** REQUIRED TASK **
Quote every line from the top of the listing down to and including the line that contains "PI = math.pi".

= = = = = = =

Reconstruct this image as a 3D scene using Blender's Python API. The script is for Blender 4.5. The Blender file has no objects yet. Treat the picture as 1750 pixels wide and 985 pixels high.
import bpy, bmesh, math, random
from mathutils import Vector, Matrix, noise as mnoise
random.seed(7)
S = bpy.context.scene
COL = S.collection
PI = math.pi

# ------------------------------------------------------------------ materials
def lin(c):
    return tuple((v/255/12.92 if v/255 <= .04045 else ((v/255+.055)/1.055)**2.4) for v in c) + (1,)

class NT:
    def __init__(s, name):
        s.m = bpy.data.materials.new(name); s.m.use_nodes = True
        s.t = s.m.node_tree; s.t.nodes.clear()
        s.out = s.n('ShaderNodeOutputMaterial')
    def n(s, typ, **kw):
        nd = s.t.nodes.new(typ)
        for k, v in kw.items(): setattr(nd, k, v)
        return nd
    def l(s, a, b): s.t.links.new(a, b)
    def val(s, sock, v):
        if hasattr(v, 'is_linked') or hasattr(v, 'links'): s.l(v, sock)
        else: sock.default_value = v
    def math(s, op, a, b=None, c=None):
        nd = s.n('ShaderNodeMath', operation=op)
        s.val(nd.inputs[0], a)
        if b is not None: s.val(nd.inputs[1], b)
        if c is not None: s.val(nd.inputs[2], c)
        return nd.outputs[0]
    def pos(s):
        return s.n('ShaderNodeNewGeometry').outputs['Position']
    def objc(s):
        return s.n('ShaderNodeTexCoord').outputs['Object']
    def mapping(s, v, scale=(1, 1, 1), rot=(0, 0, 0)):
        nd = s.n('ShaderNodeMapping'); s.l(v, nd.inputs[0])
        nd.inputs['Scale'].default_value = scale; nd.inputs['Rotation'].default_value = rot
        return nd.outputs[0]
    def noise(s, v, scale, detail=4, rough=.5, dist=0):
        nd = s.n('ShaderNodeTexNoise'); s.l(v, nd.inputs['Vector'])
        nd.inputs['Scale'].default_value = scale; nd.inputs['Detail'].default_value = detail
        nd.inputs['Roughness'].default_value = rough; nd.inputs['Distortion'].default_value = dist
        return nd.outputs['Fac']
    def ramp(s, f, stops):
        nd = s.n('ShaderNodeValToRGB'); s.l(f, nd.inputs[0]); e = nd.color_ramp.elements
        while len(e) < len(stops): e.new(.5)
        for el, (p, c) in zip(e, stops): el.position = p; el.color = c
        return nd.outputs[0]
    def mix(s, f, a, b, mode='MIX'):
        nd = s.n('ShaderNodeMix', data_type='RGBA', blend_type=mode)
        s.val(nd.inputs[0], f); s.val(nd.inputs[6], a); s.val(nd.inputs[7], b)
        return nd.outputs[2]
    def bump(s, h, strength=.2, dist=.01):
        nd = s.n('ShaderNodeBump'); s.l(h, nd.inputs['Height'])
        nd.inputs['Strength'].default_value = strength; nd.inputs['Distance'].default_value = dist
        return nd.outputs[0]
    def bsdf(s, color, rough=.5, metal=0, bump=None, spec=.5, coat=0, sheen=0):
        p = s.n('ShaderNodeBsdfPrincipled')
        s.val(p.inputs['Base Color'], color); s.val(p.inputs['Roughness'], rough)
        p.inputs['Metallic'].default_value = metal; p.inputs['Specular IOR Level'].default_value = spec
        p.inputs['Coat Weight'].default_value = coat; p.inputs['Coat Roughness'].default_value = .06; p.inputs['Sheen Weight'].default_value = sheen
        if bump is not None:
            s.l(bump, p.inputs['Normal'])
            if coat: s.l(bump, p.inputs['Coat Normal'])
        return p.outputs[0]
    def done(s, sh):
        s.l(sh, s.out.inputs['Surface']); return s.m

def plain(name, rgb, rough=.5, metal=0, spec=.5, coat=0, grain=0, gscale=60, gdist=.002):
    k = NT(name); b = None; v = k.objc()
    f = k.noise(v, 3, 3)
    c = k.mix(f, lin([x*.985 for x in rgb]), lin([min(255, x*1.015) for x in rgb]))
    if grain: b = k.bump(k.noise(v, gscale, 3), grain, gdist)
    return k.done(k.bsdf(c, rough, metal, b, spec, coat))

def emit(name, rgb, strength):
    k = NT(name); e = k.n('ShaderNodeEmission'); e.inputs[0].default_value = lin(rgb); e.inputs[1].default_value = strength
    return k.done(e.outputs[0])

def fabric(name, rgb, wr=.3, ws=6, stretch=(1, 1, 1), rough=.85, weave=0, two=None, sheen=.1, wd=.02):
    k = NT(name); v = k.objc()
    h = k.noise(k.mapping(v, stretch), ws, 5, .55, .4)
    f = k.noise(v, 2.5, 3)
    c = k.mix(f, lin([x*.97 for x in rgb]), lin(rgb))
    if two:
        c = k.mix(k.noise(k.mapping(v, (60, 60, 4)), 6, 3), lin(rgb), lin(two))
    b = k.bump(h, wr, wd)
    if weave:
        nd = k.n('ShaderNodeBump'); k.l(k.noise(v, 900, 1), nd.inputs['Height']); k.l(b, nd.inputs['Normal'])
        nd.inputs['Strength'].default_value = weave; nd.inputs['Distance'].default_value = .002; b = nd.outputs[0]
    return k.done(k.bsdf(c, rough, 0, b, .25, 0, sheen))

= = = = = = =

** THE ANSWER **
Reconstruct this image as a 3D scene using Blender's Python API. The script is for Blender 4.5. The Blender file has no objects yet. Treat the picture as 1750 pixels wide and 985 pixels high.
import bpy, bmesh, math, random
from mathutils import Vector, Matrix, noise as mnoise
random.seed(7)
S = bpy.context.scene
COL = S.collection
PI = math.pi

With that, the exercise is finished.